Jeder kennt ihn, keiner mag ihn: Stau ist allgegenwärtig, man entkommt ihm nicht in modernen Zeiten. Monsterstaus auf deutschen Autobahnen sind inzwischen so normal wie das tägliche Zähneputzen. Wir stauen uns bei der Essensausgabe in der Kantine, stecken in einer samstäglichen Warteschlange vor der Kinokasse fest und im Callcenter scheint ohnehin stets Stau hoch zehn zu herrschen. Darüber hinaus sind wir konfrontiert mit dem Reformstau und dem Druckerstau und werden bedroht vom Hitzestau und Blutstau…

Stau also überall, der totale Infarkt. Nur an einem Platz der Erde würde man ihn so gar nicht 800px-Annapurna_I.jpgvermuten: am Himalaya, jenem magischen Gebirgszug in Asien, zu dem die höchsten Berge der Welt zählen. Allein zehn der insgesamt 14 legendären Achttausender befinden sich dort. Der größte von allen, der Mount Everest, misst stolze 8.848 Meter und sollte vom Staugeschehen unbehelligt sein, sollte man meinen. Weit gefehlt!

Man höre und stau-ne: Auf dem berühmten Berg, dem Dach der Welt, Sitz vielfältiger Gottheiten, vielleicht sogar Heimat des sagenumwobenen Yeti, geht es inzwischen zu wie auf dem Ku´damm zur besten Shopping-Zeit. Ein Getümmel ohne Ende, auf dem Weg zum Gipfel steht man im Stau, was angesichts der Kälte und dünnen Luft schnell tödlich enden kann. An einem Wochenende im Mai verzeichneten Beobachter einen wahren Rekord des Gipfelstürmens. Rund 200 Kraxler versuchten ihr Glück und reihten sich in die Schlange ein, die nach ganz oben führte. Noch ein (trauriger) Rekord: Sechs Menschen verloren an jenem Wochenende am Mount Everest ihr Leben.

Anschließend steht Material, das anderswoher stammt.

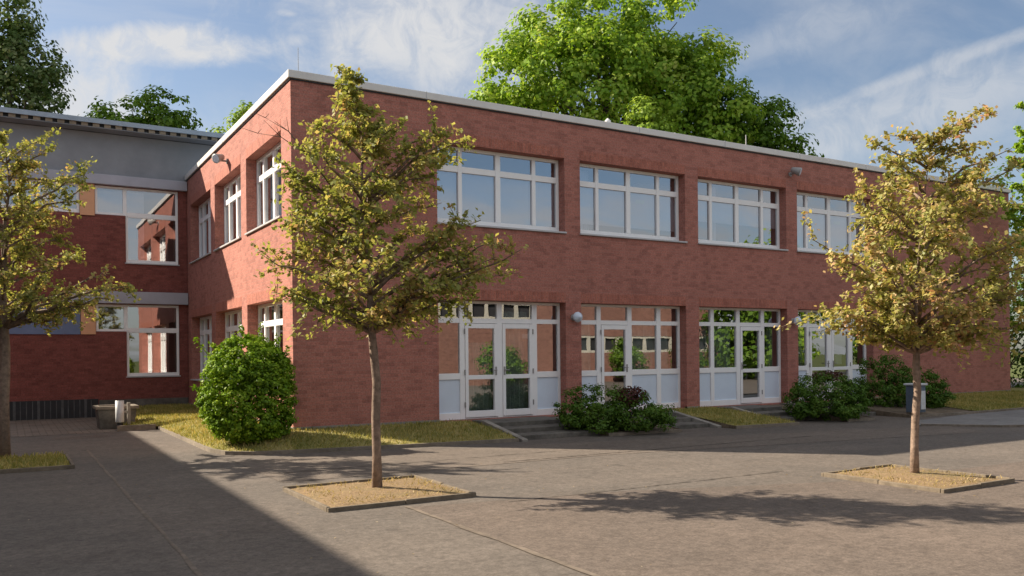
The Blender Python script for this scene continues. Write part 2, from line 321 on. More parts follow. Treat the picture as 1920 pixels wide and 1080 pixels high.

Warum das alles? Kann man nicht gemütlich mit der Seilbahn auf die Zugspitze schweben, einen Kaffee mit Fernblick genießen und wieder nach unten gleiten? Nein, kann man nicht. Höchstleistungen sind gefordert. In einer Gesellschaft, die dem Einzelnen eine immer größere Anpassung abverlangt, die regelt, zentralisiert und verordnet, wächst die verzweifelte Suche nach Individualität. Die einen züchten seltene Hühnerrassen, andere wiederum steigen gleich ganz aus oder probieren es mit Extremsportarten.

Psychologen sehen im Massenphänomen des Extrembergsteigens die Suche nach dem ultimativen Kick gepaart mit dem Wunsch nach Einzigartigkeit. Und so reicht es schon längst nicht mehr, den höchsten Berg der Erde zu bezwingen, manche versuchen, ihr Fahrrad mitzuschleppen oder den Trip nur mit der Unterhose bekleidet zu wagen. Da sei empfohlen: nackt und rückwärts laufend zum Nordpol; oder wahlweise ein Töpferkurs, das ist so exotisch, da fallen Sie garantiert auf!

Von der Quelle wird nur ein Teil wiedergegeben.